Published:July 10, 2026

Phantom, Hyperliquid ask CFTC to modernize rules for onchain derivatives

Two crypto firms, noncustodial wallet provider Phantom and derivatives platform Hyperliquid, have formally urged the U.S. Commodity Futures Trading Commission (CFTC) to modernize how existing derivatives rules are applied to onchain activity. Their submission asked the regulator to exempt blockchain developers and noncustodial wallet providers from requirements that were written for traditional financial intermediaries, arguing those rules are ill‑fitted for decentralized, noncustodial infrastructure.

What Phantom and Hyperliquid asked the CFTC

Phantom and Hyperliquid requested that the CFTC clarify and adapt its regulatory framework so that onchain actors that do not exercise custody or control over user funds are not treated like centralized intermediaries. The companies framed their ask as a call to exempt blockchain developers and noncustodial wallet providers from rules designed for entities such as futures commission merchants, swap execution facilities and other intermediaries in legacy markets. The filing targets the legal uncertainty around onchain derivatives execution, settlement and facilitation when counterparties interact through smart contracts rather than through traditional brokers or exchanges.

Why this matters for the crypto market

The petition highlights a critical fault line in current crypto regulation: many long‑standing derivatives rules assume a centralized intermediary that holds customer assets, matches orders or clears trades. Onchain derivatives—contracts that are executed and settled by smart contracts—blur those roles.
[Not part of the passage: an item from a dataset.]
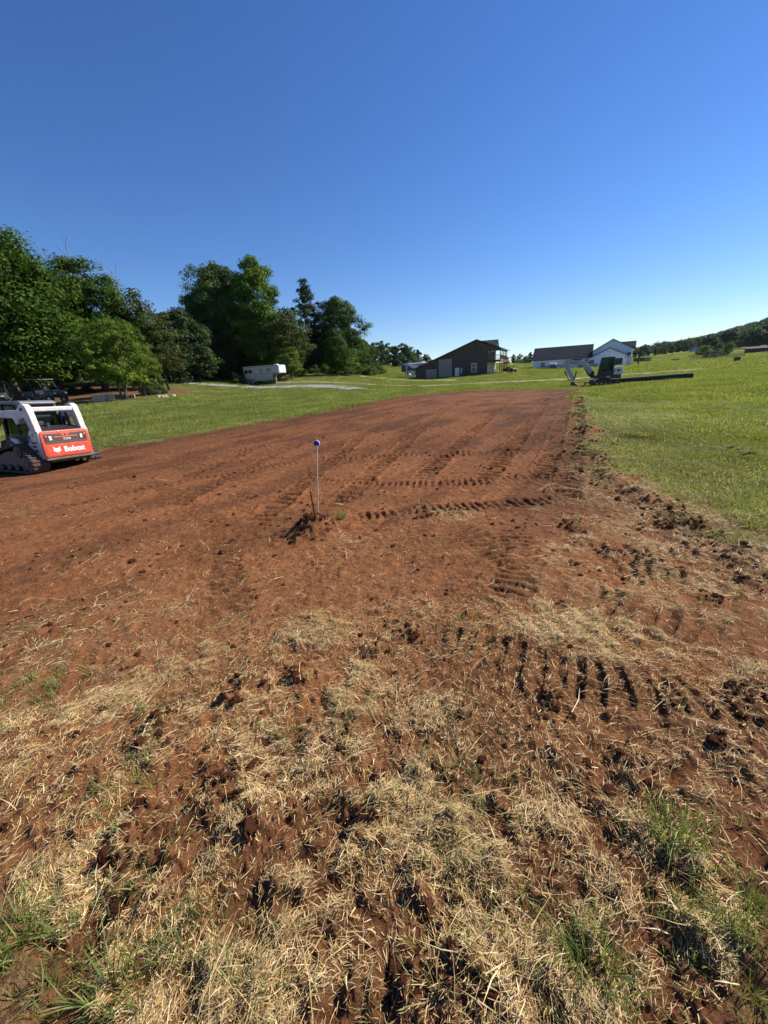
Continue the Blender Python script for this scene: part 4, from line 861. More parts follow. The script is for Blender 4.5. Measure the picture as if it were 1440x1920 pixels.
GREYARM = mat('arm_grey', (.40, .40, .40), .5, 0, .18, 4)
def excavator():
    p = gp(1131, 722)
    t = thing('mini_excavator', 'white and black mini excavator with its bucket down at the pad edge', 'excavator', (p[0], p[1], gz(p[0], p[1])+.0), (0, math.radians(-1.0), az_rot(-64)))
    for s in (-1, 1): rubber_track(t, [(1.02, .27, .25), (-1.05, .27, .25)], min(s*.58, s*.98), max(s*.58, s*.98), .10, .02, BLACKP, DARK, BLACKP, s)
    MB().box(-.7, .7, -.6, .6, .22, .45).build('undercarriage', BLACKP, t, .02)
    MB().cyl((0, 0, .45), (0, 0, .62), .5, 28).build('slew_ring', BLACKP, t)
    MB().prism([(1.15, .25), (1.55, .2), (1.55, .3), (1.15, .36)], -.4, .4).build('blade_arm', BLACKP, t)
    MB().prism([(1.62, .05), (1.70, .05), (1.66, .2), (1.70, .38), (1.62, .38), (1.55, .2)], -.97, .97).build('dozer_blade', STEEL, t, .01)
    MB().prism([(-1.32, .62), (.80, .62), (.95, .72), (.95, .84), (.75, .94), (-1.32, .94)], -.88, .90).build('deck', BLACKP, t, .03)
    o = link('lettering', text_mesh('E42', .2, .004, .2), PURE, t); o.matrix_local = Matrix.Translation((-.25, .904, .78)) @ Matrix(((-1, 0, 0), (0, 0, 1), (0, 1, 0))).to_4x4()
    cw = MB().prism([(-.62, .95), (-1.34, .95), (-1.42, 1.05), (-1.42, 1.5), (-1.32, 1.68), (-.95, 1.70), (-.80, 1.62)], -.90, .91).build('counterweight', WHITE2, t, .05, True, 3)
    MB().prism([(-.95, 1.25), (-1.15, 1.25), (-1.15, 1.45), (-.92, 1.45)], .912, .918).build('emblem', DARK, cw)
    MB().prism([(-.75, .96), (-.7, 1.65), (.3, 1.5), (.5, .96)], -.88, -.15).build('engine_hood', WHITE2, t, .03)
    # cab
    y0, y1 = -.12, .88; cab = MB()
    for yy in (y0+.05, y1-.05):
        cab.bar((.62, yy, .95), (.44, yy, 2.42), .09, .09); cab.bar((-.60, yy, .95), (-.58, yy, 2.48), .10, .09); cab.bar((-.16, yy, .95), (-.18, yy, 2.5), .08, .08); cab.bar((.62, yy, 1.0), (-.60, yy, 1.0), .08, .1); cab.bar((.56, yy, 1.34), (-.6, yy, 1.34), .05, .06); cab.bar((.44, yy, 2.44), (-.58, yy, 2.48), .08, .09)
    cf = cab.build('cab_frame', BLACKP, t, .012)
    MB().prism([(.54, 2.44), (.42, 2.54), (-.55, 2.57), (-.68, 2.5), (-.64, 2.44)], y0-.02, y1+.02).build('cab_roof', BLACKP, t, .03)
    MB().prism([(.60, .98), (.55, 1.32), (-.6, 1.32), (-.6, .98)], y1-.06, y1-.02).build('door_panel', BLACKP, t)
    MB().prism([(.55, 1.36), (.44, 2.40), (-.15, 2.44), (-.13, 1.36)], y1-.05, y1-.035).build('door_glass', GLASS, t)
    MB().prism([(-.2, 1.36), (-.22, 2.42), (-.56, 2.42), (-.56, 1.36)], y1-.05, y1-.035).build('side_glass', GLASS, t)
    MB().prism([(.55, 1.36), (.44, 2.40), (-.56, 2.44), (-.56, 1.36)], y0+.04, y0+.055).build('side_glass', GLASS, t)
    MB().prism([(.60, 1.05), (.62, 1.05), (.46, 2.40), (.44, 2.40)], y0+.08, y1-.08).build('windscreen', GLASS, t)
    st = MB(); st.box(-.5, -.36, .15, .62, 1.3, 2.0); st.box(-.45, .05, .15, .62, 1.2, 1.36); st.build('seat', DARK, t, .05)
    MB().box(.55, .62, y1-.0, y1+.1, 1.75, 2.0).build('mirror', BLACKP, t, .02)
    # boom, stick, bucket
    yb = -.25
    MB().prism([(.80, .62), (1.18, .70), (1.22, .95), (1.0, 1.02), (.78, .9)], yb-.22, yb+.22).build('swing_post', BLACKP, t, .02)
    bo = [(.93, 1.00), (1.18, .86), (2.10, 1.88), (2.28, 1.96), (3.62, 2.03), (3.78, 2.2), (3.72, 2.32), (3.55, 2.35), (2.25, 2.42), (1.92, 2.34), (1.02, 1.38)]
    bm_ = MB().prism(bo, yb-.13, yb+.13).build('boom', GREYARM, t, .025)
    MB().prism([(.88, .98), (1.2, .85), (1.3, 1.02), (1.12, 1.36), (.95, 1.3)], yb-.15, yb+.15).build('boom_foot', BLACKP, bm_, .02)
    tx = text_mesh('Bobcat', .22, .005); o = link('lettering', tx, BLACKP, bm_); o.matrix_local = Matrix.Translation((2.9, yb+.133, 2.21)) @ Matrix(((-1, 0, 0), (0, 0, 1), (0, 1, 0))).to_4x4()
    cy = MB(); cy.cyl((1.2, yb, .78), (1.62, yb, 1.28), .075, 14); cy.cyl((1.6, yb, 1.26), (2.12, yb, 1.98), .04, 12); cy.build('boom_cylinder', BLACKP, t)
    cy = MB(); cy.cyl((2.15, yb, 2.45), (2.95, yb, 2.48), .07, 14); cy.cyl((2.9, yb, 2.48), (3.62, yb, 2.42), .04, 12); cy.build('stick_cylinder', BLACKP, t)
    stk = [(3.58, 2.42), (3.78, 2.36), (3.82, 2.16), (3.45, 1.40), (2.80, .42), (2.60, .50), (2.80, 1.1), (3.38, 2.1)]
    MB().prism(stk, yb-.105, yb+.105).build('stick', GREYARM, t, .025)
    cy = MB(); cy.cyl((3.62, yb, 1.45), (3.36, yb, .95), .06, 14); cy.cyl((3.36, yb, .95), (3.12, yb, .55), .035, 10); cy.build('bucket_cylinder', BLACKP, t)
    lk = MB(); lk.bar((3.12, yb, .55), (2.85, yb, .30), .09, .06); lk.bar((3.12, yb, .55), (2.78, yb, .62), .09, .06); lk.build('bucket_link', BLACKP, t)
    MB().prism([(2.62, .55), (2.80, .45), (2.58, 1.32), (2.44, 1.38), (2.48, 1.25)], yb-.09, yb+.09).build('thumb', BLACKP, t, .01)
    bk = MB().prism([(2.62, .42), (2.92, .34), (2.98, .16), (2.86, .0), (2.5, -.03), (2.22, .06), (2.42, .18), (2.55, .3)], yb-.3, yb+.3).build('bucket', BLACKP, t, .02)
    for k in range(4): MB().prism([(2.28, .05), (2.26, .0), (2.12, .03)], yb-.27+k*.17, yb-.20+k*.17).build('bucket_tooth', STEEL, bk)
excavator()

def pipe():
    a = at(1297, 711, 35); a[2] = gz(a[0], a[1])+.25; b = at(1146, 719, 41); b[2] = gz(b[0], b[1])+.25
    A = Vector(a); B = Vector(b); d = (B-A); L = d.length; n = int(L/.075); pts = []; rs = []
    for i in range(n*4+1):
        f = i/(n*4); pts.append(A+d*f + Vector((0, 0, -.05*math.sin(f*math.pi)*0))); k = i % 4; rs.append([.205, .235, .24, .235][k])
    m = mat('black_plastic', (.022, .022, .025), .38, 0, .2, 4, spec=.6)
    o = MB().tube(pts, rs, 22, False); 
    t = thing('drain_pipe', 'long black corrugated drain pipe lying in the grass behind the excavator', 'pipe', tuple(A))
    ob = o.build('corrugated_wall', m, t, 0, True); ob.location = -A
    q = MB().tube([A+d*.0005, A+d*.9995], .20, 22, False); ob = q.build('inner_wall', m, t, 0, True); ob.location = -A
pipe()

def marker():
    b = STAKE; z = gz(b[0]+.02, b[1]+.02)
    top = at(593, 832, b[1]-.02)
    t = thing('marker_stake', 'thin pale marker stake with round blue reflector in the soil mound', 'stake', (b[0], b[1], z-.12))
    h = top[2]-(z-.12); lx = top[0]-b[0]
    wood = mat('pale_stake', (.62, .52, .36), .6, 0, .15, 12); MB().cyl((0, 0, 0), (lx, 0, h-.02), .0085, 10).build('rod', wood, t)
    d = MB(); d.cyl((lx, .0, h), (lx+.003, .012, h), .044, 28); d.build('reflector_back', PURE, t, .002)
    blue = mat('blue_reflector', (.012, .016, .42), .3, 0, .1, 40, .2, 200); MB().cyl((lx-.002, -.008, h-.002), (lx, .0, h), .038, 28).build('reflector', blue, t, .002)
    MB().box(lx-.012, lx+.012, -.004, .012, h-.075, h-.035).build('clip', PURE, t)
    x, y = b[0]-.055, b[1]+.03
    t2 = thing('iron_rod', 'short dark rusty iron rod standing beside the blue topped stake', 'rod', (x, y, z-.12)); MB().tube([(.03, 0, 0), (0, 0, .42), (-.005, 0, .52)], .011, 8).build('rebar', mat('rusty_iron', (.06, .03, .02), .8, .2, .4, 30), t2)
    p = gp(640, 975); me = tuft_mesh('grass_tuft', 60, .05, .22, .007, VIV, 501, 5, .45); o = link('grass_tuft', me, GRASS_M, None, (p[0], p[1], gz(p[0], p[1])-.01)); tag(o, 'green grass tuft growing right of the marker stake', 'grass tuft')
    for px, py, lab, sc_ in [(1110, 1810, 'largest bright green grass tuft at the lower right', 1.0), (1250, 1570, 'green grass tuft among hay near the right edge', .75), (45, 1775, 'green grass tuft at the lower left edge', .9), (215, 1880, 'green grass tuft in the bottom left corner hay', .9)]:
        p = gp(px, py); me = tuft_mesh('grass_tuft', 70, .06, .20*sc_, .0055, VIV, 510+px, 5, .6); o = link('grass_tuft', me, GRASS_M, None, (p[0], p[1], gz(p[0], p[1])-.01)); tag(o, lab, 'grass tuft', 'green tufts in the hay')
marker()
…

Clarifying that developers and noncustodial wallets are not equivalent to custodial intermediaries could reduce compliance burdens for decentralized exchanges (DEXs), wallet providers and protocol teams, and affect how liquidity and counterparty risk are assessed by market participants.
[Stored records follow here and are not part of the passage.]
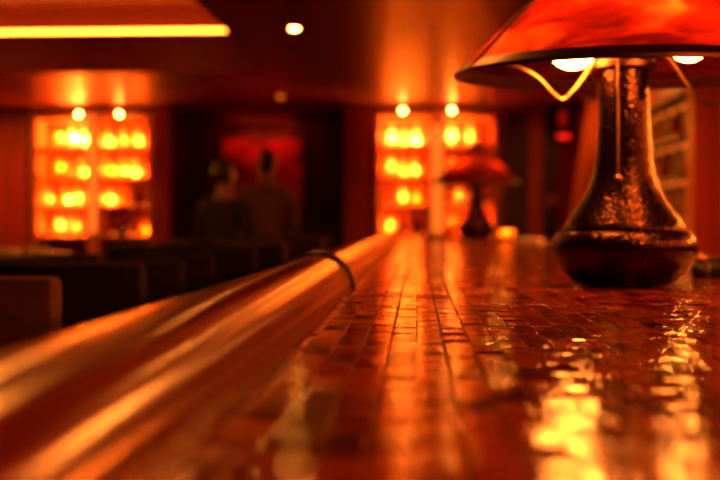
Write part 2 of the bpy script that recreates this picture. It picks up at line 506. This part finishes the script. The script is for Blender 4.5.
# ---------------------------------------------------------------- lamps
def make_lamp(name, label, loc, bulbmat, detail=True, group='mica-shaded lamps on the bar', rz=0):
    t = thing(name, label, 'lamp', loc, rz, group)
    prof = [(0, 0), (.064, 0), (.071, .0025), (.080, .009), (.0895, .019), (.0975, .031), (.1035, .043), (.1068, .053), (.1072, .060), (.1050, .068), (.1000, .0755), (.0940, .0800),
            (.0905, .0806), (.0890, .0818), (.0900, .0834), (.0895, .0860), (.083, .0955), (.0725, .1100), (.0610, .1275), (.0520, .1450), (.0458, .1640), (.0415, .1900), (.0392, .2200), (.0378, .2550), (.0364, .2900), (.0355, .3180), (.0, .3200)]
    pp = []
    for (a, b) in zip(prof, prof[1:]):
        pp += [(a[0] + (b[0] - a[0]) * k / 2, a[1] + (b[1] - a[1]) * k / 2) for k in range(2)]
    pp.append(prof[-1])
    link('base', lathe(bmesh.new(), pp, 64), 'hammered', t, smooth=True)
    link('collar', lathe(bmesh.new(), [(.030, .3185), (.040, .3185), (.047, .323), (.048, .330), (.044, .336), (.036, .340), (.034, .352), (.022, .358), (.010, .362), (.009, .5), (0, .5)], 40), 'copper_dark', t, smooth=True)
    RT, ZR, ZA, RA = .25, .323, .520, .028
    shp = [(RT + (RA - RT) * k / 14, ZR + (ZA - ZR) * (k / 14) + .012 * math.sin(math.pi * k / 14)) for k in range(15)]
    sh = link('shade', lathe(bmesh.new(), shp, 96), 'mica' if bulbmat == 'bulb' else 'mica_deep', t, smooth=True)
    sh['label'] = 'glowing red-orange mica shade'
    bm = lathe(bmesh.new(), [(RT - .001, ZR - .003), (RT + .0035, ZR - .002), (RT + .003, ZR + .003), (RT - .0125, ZR + .0155), (RT - .016, ZR + .0145), (RT - .0045, ZR + .001)], 96, close=True)
    link('rim_band', bm, 'copper_dark', sh, smooth=True)
    for k in range(3):
        a = R(-38 + 120 * k)
        bm = bmesh.new()
        tube(bm, [((r + .001) * math.cos(a), (r + .001) * math.sin(a), z + .001) for r, z in shp], .0045, 8, .9)
        link('rib', bm, 'copper_dark', sh, smooth=True)
    link('cap', lathe(bmesh.new(), [(.034, ZA - .008), (.036, ZA - .002), (.030, ZA + .006), (.014, ZA + .014), (.008, ZA + .02), (.011, ZA + .028), (.008, ZA + .036), (0, ZA + .039)], 32), 'copper_dark', sh, smooth=True)
    th = R(1.9); sh.rotation_euler = (th, 0, 0); sh.location = (0, .4 * math.sin(th), -.0084)
    # bent brass arms from the collar out to the rim
    def arm(ang, pts):
        bm = bmesh.new(); d = Vector((math.cos(ang), math.sin(ang), 0))
        tube(bm, spline([d * r + Vector((0, 0, z)) for r, z in pts], 8), .0042, 8, .8)
        link('support_arm', bm, 'arm_brass', t, smooth=True)
    arm(R(184), [(.036, .333), (.047, .330), (.064, .305), (.078, .288), (.092, .277), (.106, .285), (.124, .304), (.142, .317), (.165, .326), (.190, .331), (.214, .343)])
    arm(R(-3), [(.036, .343), (.052, .344), (.068, .336), (.086, .310), (.104, .284), (.120, .270), (.138, .270), (.156, .281), (.178, .305), (.198, .325), (.222, .337)])
    arm(R(95), [(.036, .338), (.052, .338), (.066, .325), (.084, .300), (.100, .280), (.116, .274), (.132, .284), (.154, .308), (.178, .325), (.200, .332), (.216, .342)])
    # bulbs on splayed sockets
    for (bx, by, bz, br) in ((-.082, -.075, .395, .024), (.105, -.07, .395, .024)) if bulbmat == 'bulb_far' else ((-.080, -.03, .357, .039), (.0615, -.14, .342, .030), (.02, .10, .376, .030)):
        bm = bmesh.new(); ball(bm, (bx, by, bz), br, 10)
        b = link('bulb', bm, bulbmat, t, smooth=True)
        d = Vector((bx, by, 0)).normalized()
        bm = bmesh.new(); tube(bm, [Vector((0, 0, .345)) + d * .02, Vector((bx, by, bz + .004)) - d * (br - .004)], [.010, .014], 12)
        link('socket', bm, 'brass', t, smooth=True)
    # pull chain with ball
    bm = bmesh.new(); cx, cy = -.0175, -.0475
    z = .338
    while z > .160:
        ball(bm, (cx, cy - .004 * (1 - (z - .16) / .18), z), .0021, 4); z -= .0046
    ch = link('pull_chain', bm, 'brass', t, smooth=True)
    bm = bmesh.new(); ball(bm, (cx, cy - .0065, .1565), .0062, 8)
    link('chain_ball', bm, 'brass', ch, smooth=True)
    return t


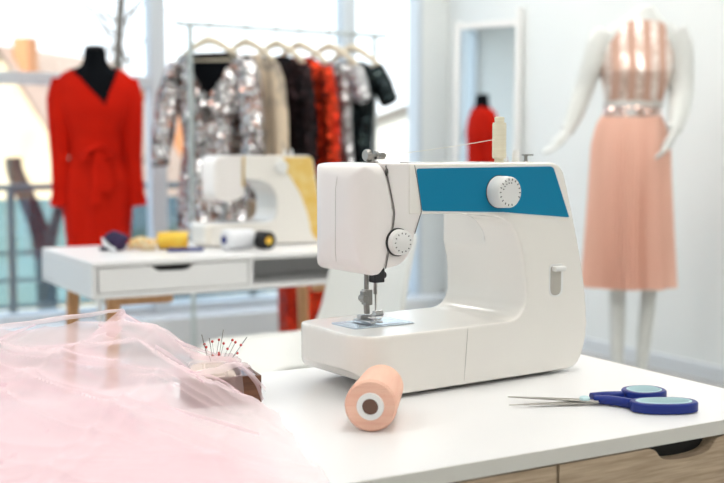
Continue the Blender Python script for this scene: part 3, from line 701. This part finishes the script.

For major assets such as Bitcoin and Ether, much of the derivatives liquidity remains concentrated in regulated futures and options markets as well as centralized crypto exchanges. A regulatory posture that recognizes onchain execution models could facilitate deeper integration between decentralized venues and institutional infrastructure, but it could also create new questions about investor protections, market surveillance and the enforceability of sanctions or punishments on automated contracts.
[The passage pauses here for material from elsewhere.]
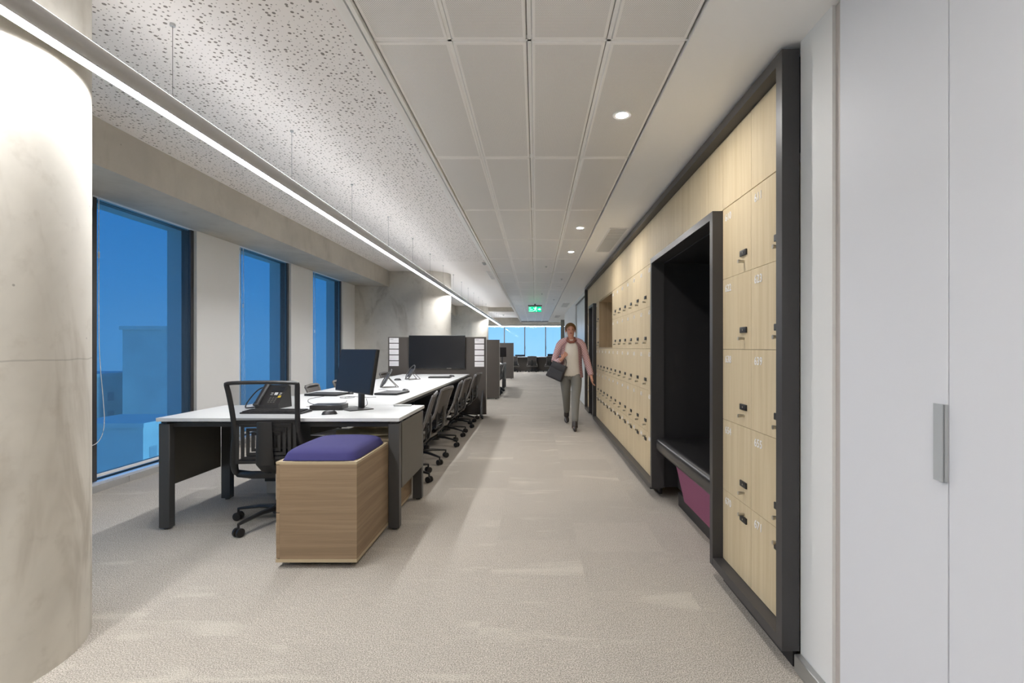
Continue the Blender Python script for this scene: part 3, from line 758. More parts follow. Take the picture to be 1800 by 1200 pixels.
# ------------------------------------------------------------ chairs
def make_chair(seat=.47, top=.985, fine=True):
    root = empty('office_chair'); tag(root, 'x', 'chair')
    R = .315; bp_ = 'black_plastic'
    MB().lathe([(.03, .065), (.052, .07), (.05, .12), (.032, .135)], 20).build('hub', bp_, root)
    for k in range(5):
        a = k*2*PI/5 + .42; c, s_ = math.cos(a), math.sin(a)
        lg = MB()
        lg.tube([(c*.03, s_*.03, .108), (c*.15, s_*.15, .105), (c*.29, s_*.29, .085), (c*R, s_*R, .080)], [(.026, .018), (.021, .014), (.015, .010), (.012, .009)], 8)
        lg.tube([(c*R, s_*R, .085), (c*R, s_*R, .052)], .008, 8)
        leg = lg.build('base_leg', bp_, root)
        ca = MB(); t = Vector((-s_, c, 0))
        for d in (-.017, .017):
            ctr = Vector((c*R, s_*R, .029)) + t*d
            ca.tube([ctr-t*.010, ctr-t*.007, ctr+t*.007, ctr+t*.010], [.022, .028, .028, .022], 16)
        ca.tube([(c*R-s_*-.016, s_*R-c*.016, .03), (c*R, s_*R, .056), (c*R+s_*-.016, s_*R+c*.016, .03)], .010, 6)
        ca.build('castor', 'castor', root)
    MB().tube([(0, 0, .13), (0, 0, .24)], .026, 16).tube([(0, 0, .24), (0, 0, seat-.07)], .014, 12).build('gas_lift', bp_, root)
    MB().box(-.07, .07, -.13, .09, seat-.095, seat-.055, bev=.012).tube([(.07, .02, seat-.085), (.20, .04, seat-.095)], .006, 6).build('seat_mechanism', bp_, root)
    def sf(u, v):
        a = (u-.5)*2; b = (v-.5)*2
        e_ = (abs(a)**4+abs(b)**4)**.25; m_ = max(abs(a), abs(b), 1e-6); k_ = m_/max(e_, 1e-6)
        x, y = a*k_*.235*(1-.05*b), b*k_*.225+.03
        z = seat-.012*(1-a*a)*(1-b*b) - .022*max(0, m_-.82)/.18 - .02*max(0, b-.6)/.4
        return (x, y, z)
    s = MB(); s.grid(15, 15, sf, .05); s.build('seat', 'cushion', root)
    H = top-seat
    L = [(-.268, -.055, seat-.125), (-.245, -.135, seat-.055), (-.215, -.205, seat+.08*H/.5), (-.196, -.238, seat+.36*H), (-.198, -.262, seat+.60*H), (-.207, -.292, seat+.86*H), (-.212, -.306, seat+.955*H)]
    tp = [(-.205, -.311, top-.006), (-.10, -.322, top), (0, -.325, top+.001), (.10, -.322, top), (.205, -.311, top-.006)]
    loop = L + tp + [(-x, y, z) for x, y, z in L[::-1]]
    rad = [(.024, .011), (.028, .012)]+[(.022, .012)]+[(.017, .012)]*3+[(.016, .012)]+[(.012, .015)]*5+[(.016, .012)]+[(.017, .012)]*3+[(.022, .012)]+[(.028, .012), (.024, .011)]
    f = MB(); f.tube(*cat(loop, rad, 3), 10, up=(0, 1, 0))
    f.tube([(-.26, -.06, seat-.12), (-.13, -.15, seat-.112), (.13, -.15, seat-.112), (.26, -.06, seat-.12)], [(.012, .026)]*4, 8)
    f.build('back_frame', bp_ if fine else 'mid_plastic', root)
    if not fine:
        MB().tube([(-.20, -.316, top+.004), (0, -.329, top+.011), (.20, -.316, top+.004)], .011, 8).build('top_cap', 'mid_plastic', root)
        for sgn in (-1, 1):
            MB().box(-.022, .022, -.05, .04, -.012, .012, bev=.010, seg=3).build('side_bracket', 'grey_plastic', root, loc=(sgn*.235, -.16, seat-.02))
    prof = [(y, z, abs(x)) for x, y, z in L[2:]] + [(-.318, top-.004, .20)]
    def prf(t):
        q = t*(len(prof)-1); i = min(int(q), len(prof)-2); r_ = q-i
        return tuple(prof[i][k]*(1-r_)+prof[i+1][k]*r_ for k in range(3))
    def mf(u, v):
        y, z, wx = prf(v); a = (u-.5)*2
        return (a*(wx-.008), y+.022*(1-a*a)*(-1), z)
    g = MB(); g.grid(11, 12, mf); g.build('back_mesh', 'mesh_black' if fine else 'mesh_grey', root)
    # lumbar shell of nested slots and central spine
    sh = MB(); zc = seat+.24*H; hh_ = min(.13, .26*H)
    for k in range(5):
        a, b = .176-.032*k, hh_-.026*k
        if b <= .012: break
        y = -.246; t = .0095
        sh.box(-a, a, y-.004, y+.004, zc-b-t, zc-b+t); sh.box(-a, a, y-.004, y+.004, zc+b-t, zc+b+t)
        sh.box(-a-t, -a+t, y-.004, y+.004, zc-b-t, zc+b+t); sh.box(a-t, a+t, y-.004, y+.004, zc-b-t, zc+b+t)
    sh.build('lumbar_support', bp_, root)
    MB().tube([(0, -.10, seat-.085), (0, -.20, seat-.075), (0, -.262, seat-.02), (0, -.275, seat+.12*H), (0, -.275, zc+hh_)], [(.040, .016), (.050, .015), (.058, .012), (.052, .010), (.046, .008)], 10, up=(0, 1, 0)).build('back_spine', bp_, root)
    return root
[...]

Potential implications and next steps for institutions and markets

If the CFTC were to grant limited exemptions or issue interpretive guidance, custodial exchanges and registered intermediaries might face new competitive pressure from noncustodial venues that could operate with lower regulatory overhead. Conversely, regulators could also require additional controls for onchain protocols that materially affect market structure, potentially prompting developers to adopt onchain compliance hooks or hybrid custody models.

Compliance teams at institutional trading firms, prime brokers and custodians will likely reassess counterparty risk models and settlement processes if the regulatory distinction between custodial and noncustodial actors is clarified. Market liquidity and price discovery could shift gradually if onchain derivatives platforms scale, while stablecoins and custody solutions would remain central to bridging fiat and onchain markets.

Practically, market participants should monitor the CFTC’s response—whether it opens rulemaking, issues guidance or leaves enforcement patterns unchanged. Industry groups, exchanges and compliance stakeholders may submit comments or engage with the regulator, shaping any modernization of rules. For traders and infrastructure providers, the unfolding process will be important for understanding where responsibility, liability and operational controls sit in an increasingly onchain derivatives landscape.